What is needed => From the records below, copy out exactly the lines from the one containing "Keep writing the" to the one containing "self.usecol = False", both included. Add nothing else.

Material to process =>

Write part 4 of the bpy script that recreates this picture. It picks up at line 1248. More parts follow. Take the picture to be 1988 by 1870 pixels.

...

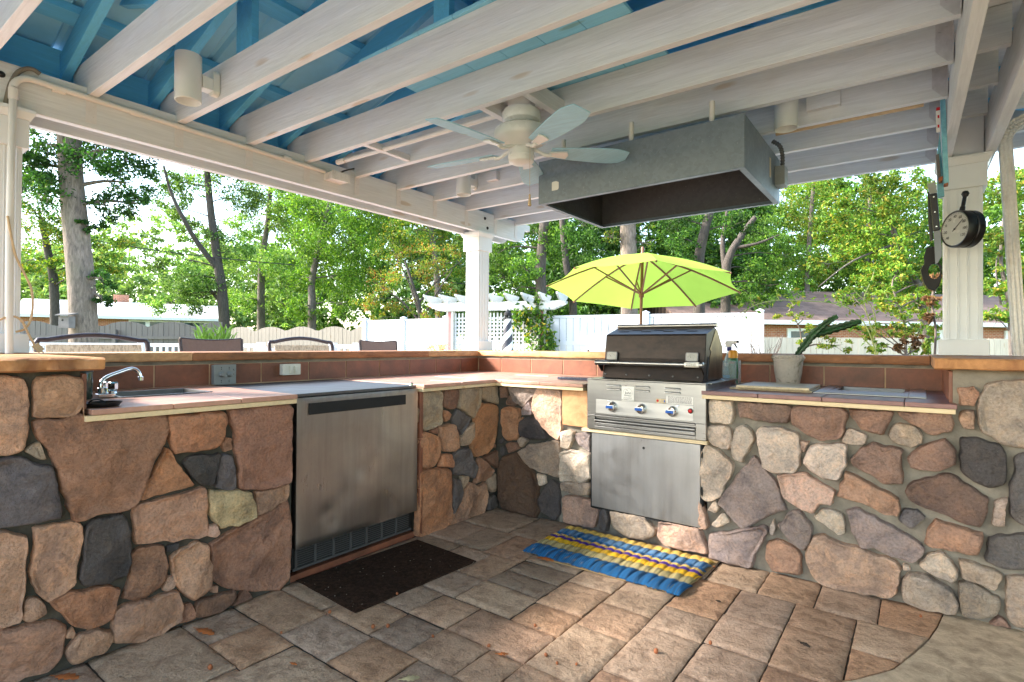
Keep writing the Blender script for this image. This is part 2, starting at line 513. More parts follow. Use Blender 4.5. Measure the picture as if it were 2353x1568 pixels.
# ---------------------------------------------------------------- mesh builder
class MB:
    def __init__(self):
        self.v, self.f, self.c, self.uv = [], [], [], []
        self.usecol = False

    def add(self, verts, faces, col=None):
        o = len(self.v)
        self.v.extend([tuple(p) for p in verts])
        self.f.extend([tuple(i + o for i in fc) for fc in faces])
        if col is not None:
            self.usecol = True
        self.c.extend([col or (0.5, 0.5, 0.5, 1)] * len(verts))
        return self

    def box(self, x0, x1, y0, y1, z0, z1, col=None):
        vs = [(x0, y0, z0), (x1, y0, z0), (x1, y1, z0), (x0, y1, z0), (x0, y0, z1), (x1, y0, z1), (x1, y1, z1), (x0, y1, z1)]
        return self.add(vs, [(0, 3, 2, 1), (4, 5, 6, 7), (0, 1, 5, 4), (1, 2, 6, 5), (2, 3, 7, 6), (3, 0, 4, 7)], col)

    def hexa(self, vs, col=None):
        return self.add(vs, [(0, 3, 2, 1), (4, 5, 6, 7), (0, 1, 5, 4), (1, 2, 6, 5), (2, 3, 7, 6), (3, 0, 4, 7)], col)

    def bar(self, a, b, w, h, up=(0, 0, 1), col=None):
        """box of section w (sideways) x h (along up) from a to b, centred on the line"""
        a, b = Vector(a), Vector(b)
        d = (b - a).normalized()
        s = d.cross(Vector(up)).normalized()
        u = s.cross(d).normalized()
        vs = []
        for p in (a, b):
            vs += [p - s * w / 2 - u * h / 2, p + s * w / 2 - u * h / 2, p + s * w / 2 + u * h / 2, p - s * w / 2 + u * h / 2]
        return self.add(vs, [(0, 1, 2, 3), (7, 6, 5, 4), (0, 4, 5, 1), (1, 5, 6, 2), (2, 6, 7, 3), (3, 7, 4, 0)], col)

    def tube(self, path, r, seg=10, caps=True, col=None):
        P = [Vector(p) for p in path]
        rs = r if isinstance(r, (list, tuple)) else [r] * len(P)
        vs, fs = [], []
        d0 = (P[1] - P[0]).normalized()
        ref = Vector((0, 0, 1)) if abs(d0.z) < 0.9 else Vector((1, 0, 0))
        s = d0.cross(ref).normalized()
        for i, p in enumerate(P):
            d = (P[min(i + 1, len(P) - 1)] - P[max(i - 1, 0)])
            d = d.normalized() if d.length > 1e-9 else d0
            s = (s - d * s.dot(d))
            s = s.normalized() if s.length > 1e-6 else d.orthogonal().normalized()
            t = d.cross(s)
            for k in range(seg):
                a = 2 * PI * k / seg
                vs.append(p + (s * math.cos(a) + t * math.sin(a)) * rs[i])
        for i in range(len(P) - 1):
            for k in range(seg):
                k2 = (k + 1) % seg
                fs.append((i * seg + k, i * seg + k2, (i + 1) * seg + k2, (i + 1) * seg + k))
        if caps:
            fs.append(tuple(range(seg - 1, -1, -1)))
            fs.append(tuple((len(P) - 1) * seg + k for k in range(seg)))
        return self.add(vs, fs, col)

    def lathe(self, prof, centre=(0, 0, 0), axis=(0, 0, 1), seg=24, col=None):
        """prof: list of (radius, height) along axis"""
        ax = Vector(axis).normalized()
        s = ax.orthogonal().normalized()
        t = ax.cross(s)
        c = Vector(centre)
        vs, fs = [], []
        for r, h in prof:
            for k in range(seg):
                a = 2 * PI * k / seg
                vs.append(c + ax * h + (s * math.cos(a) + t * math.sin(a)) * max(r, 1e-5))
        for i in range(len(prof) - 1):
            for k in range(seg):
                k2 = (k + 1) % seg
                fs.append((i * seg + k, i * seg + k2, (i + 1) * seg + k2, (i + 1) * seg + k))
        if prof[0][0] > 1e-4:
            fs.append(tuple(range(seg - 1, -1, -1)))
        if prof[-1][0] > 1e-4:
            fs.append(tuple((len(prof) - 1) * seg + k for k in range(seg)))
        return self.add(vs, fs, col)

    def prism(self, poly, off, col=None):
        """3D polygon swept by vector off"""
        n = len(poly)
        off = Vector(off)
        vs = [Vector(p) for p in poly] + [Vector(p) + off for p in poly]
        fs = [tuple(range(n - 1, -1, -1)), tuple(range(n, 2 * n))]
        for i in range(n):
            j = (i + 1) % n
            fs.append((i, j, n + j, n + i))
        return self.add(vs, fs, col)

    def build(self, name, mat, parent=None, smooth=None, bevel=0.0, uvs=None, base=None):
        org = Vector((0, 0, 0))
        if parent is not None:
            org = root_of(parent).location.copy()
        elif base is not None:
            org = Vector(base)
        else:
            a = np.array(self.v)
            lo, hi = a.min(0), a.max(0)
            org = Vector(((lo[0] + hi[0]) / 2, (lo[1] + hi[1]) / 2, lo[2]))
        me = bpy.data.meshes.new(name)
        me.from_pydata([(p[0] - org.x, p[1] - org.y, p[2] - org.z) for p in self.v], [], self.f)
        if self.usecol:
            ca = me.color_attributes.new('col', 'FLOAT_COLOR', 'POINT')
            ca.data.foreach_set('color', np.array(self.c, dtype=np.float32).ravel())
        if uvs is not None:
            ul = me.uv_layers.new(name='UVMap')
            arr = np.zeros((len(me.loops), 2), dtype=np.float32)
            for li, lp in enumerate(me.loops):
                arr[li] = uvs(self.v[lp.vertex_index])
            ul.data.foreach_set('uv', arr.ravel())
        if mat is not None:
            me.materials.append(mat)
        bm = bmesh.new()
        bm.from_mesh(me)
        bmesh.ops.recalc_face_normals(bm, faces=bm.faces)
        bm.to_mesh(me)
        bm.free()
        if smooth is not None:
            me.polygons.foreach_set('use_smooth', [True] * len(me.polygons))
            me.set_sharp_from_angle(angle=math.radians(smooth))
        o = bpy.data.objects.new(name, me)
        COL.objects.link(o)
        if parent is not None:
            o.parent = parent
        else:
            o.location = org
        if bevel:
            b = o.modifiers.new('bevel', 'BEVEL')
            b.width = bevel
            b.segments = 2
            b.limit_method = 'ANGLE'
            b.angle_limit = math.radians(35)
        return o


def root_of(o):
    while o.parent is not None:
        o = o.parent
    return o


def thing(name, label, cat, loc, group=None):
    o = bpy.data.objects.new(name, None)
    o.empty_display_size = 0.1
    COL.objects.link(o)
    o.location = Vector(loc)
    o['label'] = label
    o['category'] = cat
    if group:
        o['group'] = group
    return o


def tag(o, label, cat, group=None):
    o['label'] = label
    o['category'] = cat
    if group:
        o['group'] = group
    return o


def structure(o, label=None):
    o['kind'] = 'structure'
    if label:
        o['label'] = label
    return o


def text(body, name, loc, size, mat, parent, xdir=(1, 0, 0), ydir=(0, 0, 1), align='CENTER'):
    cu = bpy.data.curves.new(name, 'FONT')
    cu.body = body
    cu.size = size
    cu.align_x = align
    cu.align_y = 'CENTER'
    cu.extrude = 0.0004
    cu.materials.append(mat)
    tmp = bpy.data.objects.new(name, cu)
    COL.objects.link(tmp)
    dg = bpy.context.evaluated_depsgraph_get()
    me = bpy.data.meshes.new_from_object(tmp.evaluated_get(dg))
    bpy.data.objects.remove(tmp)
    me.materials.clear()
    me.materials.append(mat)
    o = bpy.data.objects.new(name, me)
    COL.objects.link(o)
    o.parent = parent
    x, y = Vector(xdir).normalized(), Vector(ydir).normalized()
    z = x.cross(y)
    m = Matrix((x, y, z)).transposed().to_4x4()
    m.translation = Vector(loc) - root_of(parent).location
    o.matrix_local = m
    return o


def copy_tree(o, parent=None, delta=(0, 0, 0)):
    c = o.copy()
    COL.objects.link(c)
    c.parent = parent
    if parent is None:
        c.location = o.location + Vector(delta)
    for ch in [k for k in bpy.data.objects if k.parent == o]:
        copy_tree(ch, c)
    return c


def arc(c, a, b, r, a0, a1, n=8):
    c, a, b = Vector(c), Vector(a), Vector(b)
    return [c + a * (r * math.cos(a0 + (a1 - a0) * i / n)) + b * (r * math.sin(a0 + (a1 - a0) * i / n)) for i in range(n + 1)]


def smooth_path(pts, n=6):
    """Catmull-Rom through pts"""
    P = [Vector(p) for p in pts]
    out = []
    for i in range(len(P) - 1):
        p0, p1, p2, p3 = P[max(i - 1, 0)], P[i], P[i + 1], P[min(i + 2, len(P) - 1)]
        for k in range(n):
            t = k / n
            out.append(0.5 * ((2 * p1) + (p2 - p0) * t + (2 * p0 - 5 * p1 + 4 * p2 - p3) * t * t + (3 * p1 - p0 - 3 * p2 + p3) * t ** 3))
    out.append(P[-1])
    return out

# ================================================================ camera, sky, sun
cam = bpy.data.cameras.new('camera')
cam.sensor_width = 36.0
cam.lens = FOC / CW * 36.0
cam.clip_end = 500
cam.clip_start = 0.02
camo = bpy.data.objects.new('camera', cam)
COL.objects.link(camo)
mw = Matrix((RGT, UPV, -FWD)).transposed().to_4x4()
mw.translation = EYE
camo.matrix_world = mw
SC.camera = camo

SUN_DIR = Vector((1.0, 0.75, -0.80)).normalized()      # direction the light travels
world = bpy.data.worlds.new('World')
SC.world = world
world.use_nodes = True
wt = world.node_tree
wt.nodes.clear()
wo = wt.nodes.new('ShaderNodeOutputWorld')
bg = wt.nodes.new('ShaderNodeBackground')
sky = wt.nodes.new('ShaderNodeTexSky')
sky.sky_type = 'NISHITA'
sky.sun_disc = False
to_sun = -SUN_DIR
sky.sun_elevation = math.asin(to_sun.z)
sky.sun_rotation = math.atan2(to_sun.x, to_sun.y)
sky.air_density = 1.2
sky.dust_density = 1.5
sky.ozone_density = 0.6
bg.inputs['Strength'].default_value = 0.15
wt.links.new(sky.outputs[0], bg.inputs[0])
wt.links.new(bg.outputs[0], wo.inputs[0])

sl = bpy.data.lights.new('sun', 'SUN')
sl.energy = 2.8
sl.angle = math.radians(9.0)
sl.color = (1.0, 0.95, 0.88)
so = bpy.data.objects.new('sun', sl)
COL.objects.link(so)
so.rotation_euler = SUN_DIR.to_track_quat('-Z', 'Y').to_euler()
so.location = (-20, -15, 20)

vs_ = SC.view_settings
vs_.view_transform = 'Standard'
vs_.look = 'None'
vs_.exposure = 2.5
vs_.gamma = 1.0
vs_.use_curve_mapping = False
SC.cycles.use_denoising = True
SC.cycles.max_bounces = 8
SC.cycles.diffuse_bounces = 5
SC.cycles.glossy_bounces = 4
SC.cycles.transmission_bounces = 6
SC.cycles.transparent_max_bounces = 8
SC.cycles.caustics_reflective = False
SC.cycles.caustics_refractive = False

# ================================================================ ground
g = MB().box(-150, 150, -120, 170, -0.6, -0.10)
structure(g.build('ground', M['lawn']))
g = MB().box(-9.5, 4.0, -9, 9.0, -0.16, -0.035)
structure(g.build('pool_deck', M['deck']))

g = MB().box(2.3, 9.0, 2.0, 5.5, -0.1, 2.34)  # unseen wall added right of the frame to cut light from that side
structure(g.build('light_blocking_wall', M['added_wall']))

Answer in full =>
Keep writing the Blender script for this image. This is part 2, starting at line 513. More parts follow. Use Blender 4.5. Measure the picture as if it were 2353x1568 pixels.
# ---------------------------------------------------------------- mesh builder
class MB:
    def __init__(self):
        self.v, self.f, self.c, self.uv = [], [], [], []
        self.usecol = False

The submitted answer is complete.